- [GOAL OF THE EXERCISE]: Work out how many lines include "Treat" and answer with that number only.

- [RECORD LIST]:

↓↓↓

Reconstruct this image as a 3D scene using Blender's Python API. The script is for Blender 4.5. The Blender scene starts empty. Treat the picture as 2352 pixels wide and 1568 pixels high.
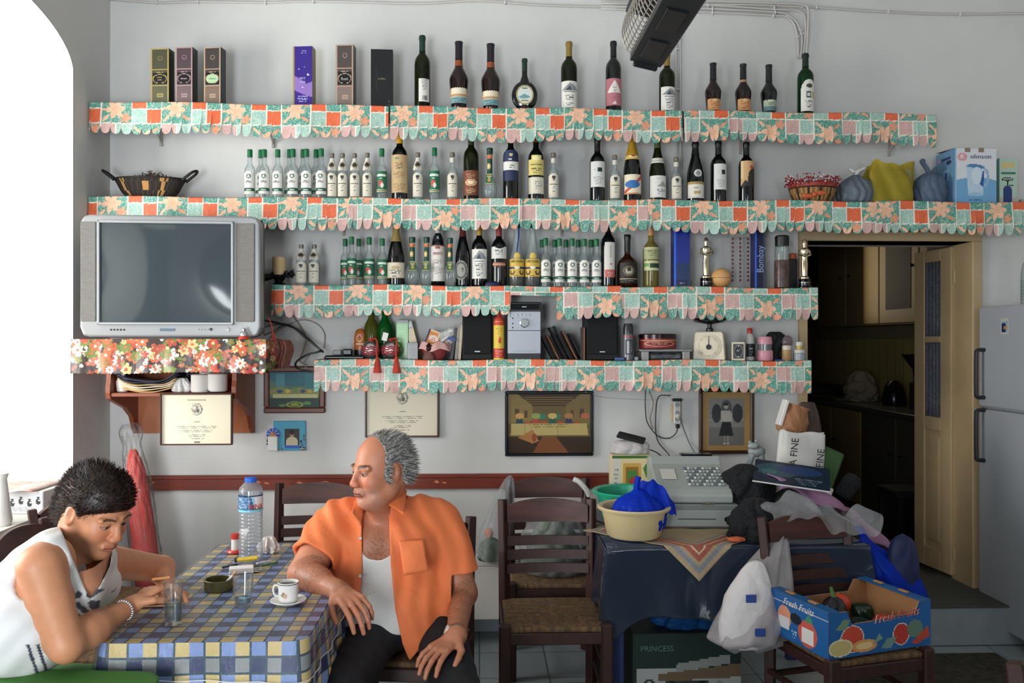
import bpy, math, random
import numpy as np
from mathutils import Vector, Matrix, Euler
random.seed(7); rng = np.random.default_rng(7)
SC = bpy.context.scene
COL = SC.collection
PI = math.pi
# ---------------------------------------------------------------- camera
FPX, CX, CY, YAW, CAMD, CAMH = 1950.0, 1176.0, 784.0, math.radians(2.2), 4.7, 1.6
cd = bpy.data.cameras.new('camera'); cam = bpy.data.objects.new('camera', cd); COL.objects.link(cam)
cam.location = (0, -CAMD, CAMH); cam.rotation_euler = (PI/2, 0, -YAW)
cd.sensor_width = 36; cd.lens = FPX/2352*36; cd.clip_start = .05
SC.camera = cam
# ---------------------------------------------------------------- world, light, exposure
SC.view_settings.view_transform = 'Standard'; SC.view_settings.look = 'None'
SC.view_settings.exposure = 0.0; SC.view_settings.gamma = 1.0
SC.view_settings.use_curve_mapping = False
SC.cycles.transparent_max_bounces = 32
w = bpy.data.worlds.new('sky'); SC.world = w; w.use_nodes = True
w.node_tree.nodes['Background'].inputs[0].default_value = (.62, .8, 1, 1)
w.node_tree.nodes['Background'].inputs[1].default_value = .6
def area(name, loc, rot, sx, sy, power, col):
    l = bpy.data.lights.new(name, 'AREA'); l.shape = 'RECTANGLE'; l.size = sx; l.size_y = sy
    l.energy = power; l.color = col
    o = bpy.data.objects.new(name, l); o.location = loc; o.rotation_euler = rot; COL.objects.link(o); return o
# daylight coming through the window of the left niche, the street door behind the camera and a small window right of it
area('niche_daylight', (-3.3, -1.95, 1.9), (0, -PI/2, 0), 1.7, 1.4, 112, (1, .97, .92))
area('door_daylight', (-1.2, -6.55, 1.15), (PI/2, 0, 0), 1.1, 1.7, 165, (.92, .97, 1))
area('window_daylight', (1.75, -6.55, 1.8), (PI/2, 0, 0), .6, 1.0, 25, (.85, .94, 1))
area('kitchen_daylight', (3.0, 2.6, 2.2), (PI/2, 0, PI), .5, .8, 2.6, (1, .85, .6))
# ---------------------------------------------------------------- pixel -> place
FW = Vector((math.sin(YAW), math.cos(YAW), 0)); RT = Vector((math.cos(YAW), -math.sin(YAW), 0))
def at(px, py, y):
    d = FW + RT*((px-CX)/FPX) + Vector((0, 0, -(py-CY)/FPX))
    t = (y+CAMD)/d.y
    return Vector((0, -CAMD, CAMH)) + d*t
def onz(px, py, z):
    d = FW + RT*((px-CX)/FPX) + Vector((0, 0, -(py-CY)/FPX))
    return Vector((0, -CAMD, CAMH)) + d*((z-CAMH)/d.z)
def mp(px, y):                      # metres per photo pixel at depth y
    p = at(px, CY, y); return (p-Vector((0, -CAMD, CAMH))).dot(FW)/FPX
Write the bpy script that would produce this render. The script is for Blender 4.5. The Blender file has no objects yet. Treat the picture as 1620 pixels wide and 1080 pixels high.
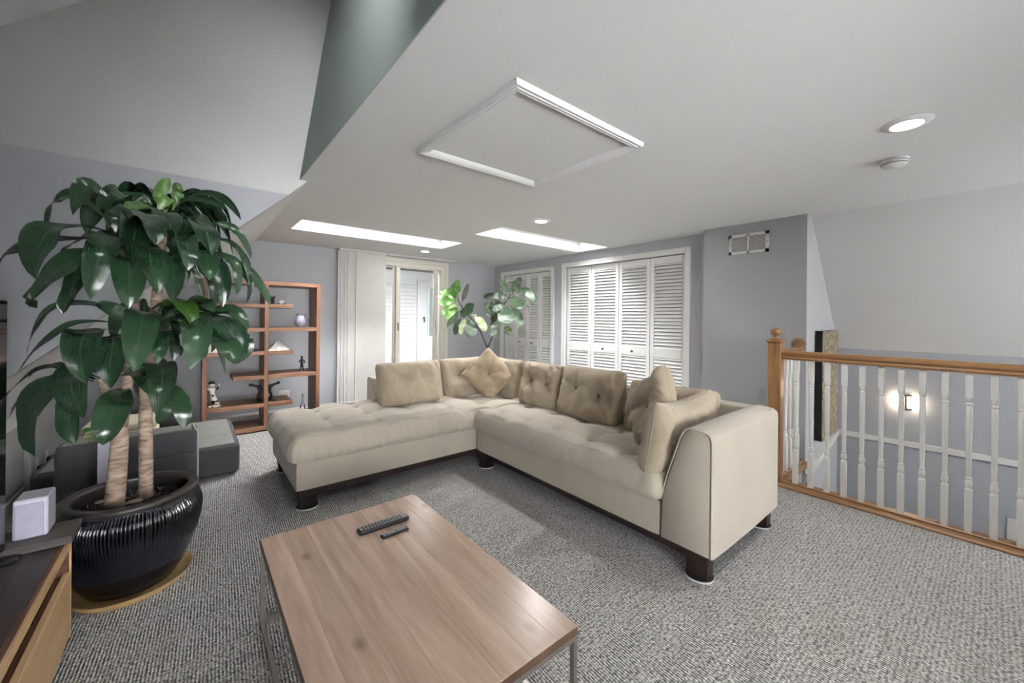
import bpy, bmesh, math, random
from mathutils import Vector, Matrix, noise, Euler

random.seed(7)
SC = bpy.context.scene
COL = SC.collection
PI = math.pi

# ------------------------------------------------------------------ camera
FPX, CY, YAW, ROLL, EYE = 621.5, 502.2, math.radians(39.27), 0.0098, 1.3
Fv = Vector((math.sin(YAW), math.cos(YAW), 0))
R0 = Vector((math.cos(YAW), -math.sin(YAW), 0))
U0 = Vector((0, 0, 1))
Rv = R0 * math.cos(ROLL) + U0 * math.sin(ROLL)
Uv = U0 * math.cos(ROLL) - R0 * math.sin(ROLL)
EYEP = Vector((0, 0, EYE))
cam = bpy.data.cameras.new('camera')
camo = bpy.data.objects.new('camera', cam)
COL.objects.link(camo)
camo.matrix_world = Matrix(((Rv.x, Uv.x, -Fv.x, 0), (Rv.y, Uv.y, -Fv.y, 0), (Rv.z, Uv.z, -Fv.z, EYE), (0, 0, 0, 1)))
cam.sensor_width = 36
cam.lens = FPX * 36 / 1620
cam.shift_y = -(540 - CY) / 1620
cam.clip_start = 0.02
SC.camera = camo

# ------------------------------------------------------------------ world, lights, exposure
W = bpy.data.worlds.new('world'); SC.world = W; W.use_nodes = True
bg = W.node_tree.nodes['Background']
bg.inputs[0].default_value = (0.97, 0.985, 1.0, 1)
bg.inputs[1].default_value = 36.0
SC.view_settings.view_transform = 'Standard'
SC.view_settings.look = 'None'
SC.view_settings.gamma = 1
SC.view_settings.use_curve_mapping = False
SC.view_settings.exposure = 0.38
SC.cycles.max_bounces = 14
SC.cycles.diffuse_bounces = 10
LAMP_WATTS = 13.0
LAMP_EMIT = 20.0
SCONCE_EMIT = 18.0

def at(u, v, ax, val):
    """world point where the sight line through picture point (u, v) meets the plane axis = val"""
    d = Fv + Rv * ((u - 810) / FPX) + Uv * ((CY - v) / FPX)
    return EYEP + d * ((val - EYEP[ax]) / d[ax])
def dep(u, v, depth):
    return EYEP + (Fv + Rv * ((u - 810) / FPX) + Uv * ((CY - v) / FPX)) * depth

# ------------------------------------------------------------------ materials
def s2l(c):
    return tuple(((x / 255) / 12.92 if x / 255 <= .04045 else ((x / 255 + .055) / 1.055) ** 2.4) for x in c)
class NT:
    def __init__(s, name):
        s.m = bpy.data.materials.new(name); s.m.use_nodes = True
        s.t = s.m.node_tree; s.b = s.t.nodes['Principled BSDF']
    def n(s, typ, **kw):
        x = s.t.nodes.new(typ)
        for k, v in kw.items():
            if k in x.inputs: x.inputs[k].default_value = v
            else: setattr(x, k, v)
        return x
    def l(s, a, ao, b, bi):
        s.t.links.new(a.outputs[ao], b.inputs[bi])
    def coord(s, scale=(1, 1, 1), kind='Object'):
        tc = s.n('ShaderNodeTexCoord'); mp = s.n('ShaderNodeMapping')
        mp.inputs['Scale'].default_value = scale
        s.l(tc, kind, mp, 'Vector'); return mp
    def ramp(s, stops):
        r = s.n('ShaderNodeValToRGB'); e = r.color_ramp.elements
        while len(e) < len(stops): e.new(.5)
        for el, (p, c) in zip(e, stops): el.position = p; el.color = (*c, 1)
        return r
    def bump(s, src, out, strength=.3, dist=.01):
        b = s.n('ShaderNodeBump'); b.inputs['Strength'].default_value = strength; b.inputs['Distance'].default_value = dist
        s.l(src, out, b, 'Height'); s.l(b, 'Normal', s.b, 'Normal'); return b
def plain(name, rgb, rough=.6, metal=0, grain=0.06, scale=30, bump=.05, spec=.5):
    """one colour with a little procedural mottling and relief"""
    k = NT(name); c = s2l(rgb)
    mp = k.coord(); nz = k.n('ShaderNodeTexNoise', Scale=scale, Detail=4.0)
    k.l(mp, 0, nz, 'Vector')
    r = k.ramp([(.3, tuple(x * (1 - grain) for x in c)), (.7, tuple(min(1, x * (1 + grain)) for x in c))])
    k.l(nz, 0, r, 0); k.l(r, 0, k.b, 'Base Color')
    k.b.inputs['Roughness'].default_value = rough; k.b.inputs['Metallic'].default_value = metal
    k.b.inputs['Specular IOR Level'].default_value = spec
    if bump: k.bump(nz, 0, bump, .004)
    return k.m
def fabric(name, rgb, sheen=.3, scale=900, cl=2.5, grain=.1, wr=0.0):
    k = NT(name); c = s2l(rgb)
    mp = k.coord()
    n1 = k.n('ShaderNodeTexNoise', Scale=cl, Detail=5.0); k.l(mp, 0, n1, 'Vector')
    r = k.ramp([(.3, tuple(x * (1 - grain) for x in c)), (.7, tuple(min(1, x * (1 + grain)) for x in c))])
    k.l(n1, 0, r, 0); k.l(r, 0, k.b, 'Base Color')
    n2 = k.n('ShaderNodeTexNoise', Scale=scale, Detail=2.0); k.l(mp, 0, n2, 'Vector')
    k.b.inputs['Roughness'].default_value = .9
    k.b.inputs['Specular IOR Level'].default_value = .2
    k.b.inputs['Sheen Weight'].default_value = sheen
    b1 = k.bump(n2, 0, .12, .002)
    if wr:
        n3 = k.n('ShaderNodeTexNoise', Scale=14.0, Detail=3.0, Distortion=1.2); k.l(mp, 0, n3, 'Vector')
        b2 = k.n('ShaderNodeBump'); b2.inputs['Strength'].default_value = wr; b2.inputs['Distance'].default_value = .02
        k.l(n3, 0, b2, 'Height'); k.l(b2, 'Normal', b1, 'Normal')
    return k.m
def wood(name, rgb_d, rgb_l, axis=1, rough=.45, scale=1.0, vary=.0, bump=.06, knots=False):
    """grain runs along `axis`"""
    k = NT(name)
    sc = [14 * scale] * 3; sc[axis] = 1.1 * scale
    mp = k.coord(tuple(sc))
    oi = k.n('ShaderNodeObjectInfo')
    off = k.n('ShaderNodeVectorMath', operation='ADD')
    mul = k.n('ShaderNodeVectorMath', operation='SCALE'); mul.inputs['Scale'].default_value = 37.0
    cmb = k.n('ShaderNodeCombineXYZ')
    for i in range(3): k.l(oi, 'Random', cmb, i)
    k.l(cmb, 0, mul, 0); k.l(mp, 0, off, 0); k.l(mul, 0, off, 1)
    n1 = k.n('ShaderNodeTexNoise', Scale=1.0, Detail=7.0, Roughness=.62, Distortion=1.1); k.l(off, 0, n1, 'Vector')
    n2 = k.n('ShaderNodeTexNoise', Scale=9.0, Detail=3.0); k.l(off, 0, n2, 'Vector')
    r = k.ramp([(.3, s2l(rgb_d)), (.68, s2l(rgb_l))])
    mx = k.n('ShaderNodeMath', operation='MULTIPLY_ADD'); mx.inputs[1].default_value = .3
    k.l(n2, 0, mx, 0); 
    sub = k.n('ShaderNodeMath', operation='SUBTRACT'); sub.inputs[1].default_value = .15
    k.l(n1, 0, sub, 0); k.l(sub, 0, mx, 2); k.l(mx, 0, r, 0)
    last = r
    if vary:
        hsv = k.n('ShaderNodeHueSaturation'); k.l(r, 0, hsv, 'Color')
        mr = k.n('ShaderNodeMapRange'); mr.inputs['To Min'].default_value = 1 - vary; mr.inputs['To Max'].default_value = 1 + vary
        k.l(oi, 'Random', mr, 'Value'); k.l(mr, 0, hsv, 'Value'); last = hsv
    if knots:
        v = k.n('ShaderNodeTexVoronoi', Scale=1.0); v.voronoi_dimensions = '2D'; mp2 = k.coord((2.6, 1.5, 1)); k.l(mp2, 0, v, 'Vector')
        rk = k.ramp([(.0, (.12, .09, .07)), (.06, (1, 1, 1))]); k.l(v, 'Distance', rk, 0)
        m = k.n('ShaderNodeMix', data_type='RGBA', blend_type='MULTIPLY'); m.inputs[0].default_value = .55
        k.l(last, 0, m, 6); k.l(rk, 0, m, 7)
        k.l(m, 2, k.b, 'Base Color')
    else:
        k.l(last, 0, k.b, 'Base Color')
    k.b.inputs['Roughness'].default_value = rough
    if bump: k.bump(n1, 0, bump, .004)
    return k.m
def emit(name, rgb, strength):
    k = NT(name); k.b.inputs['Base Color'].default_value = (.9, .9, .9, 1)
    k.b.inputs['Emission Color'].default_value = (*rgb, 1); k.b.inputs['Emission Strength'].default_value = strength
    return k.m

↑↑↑

- [ANSWER TO THE PROBLEM]: 2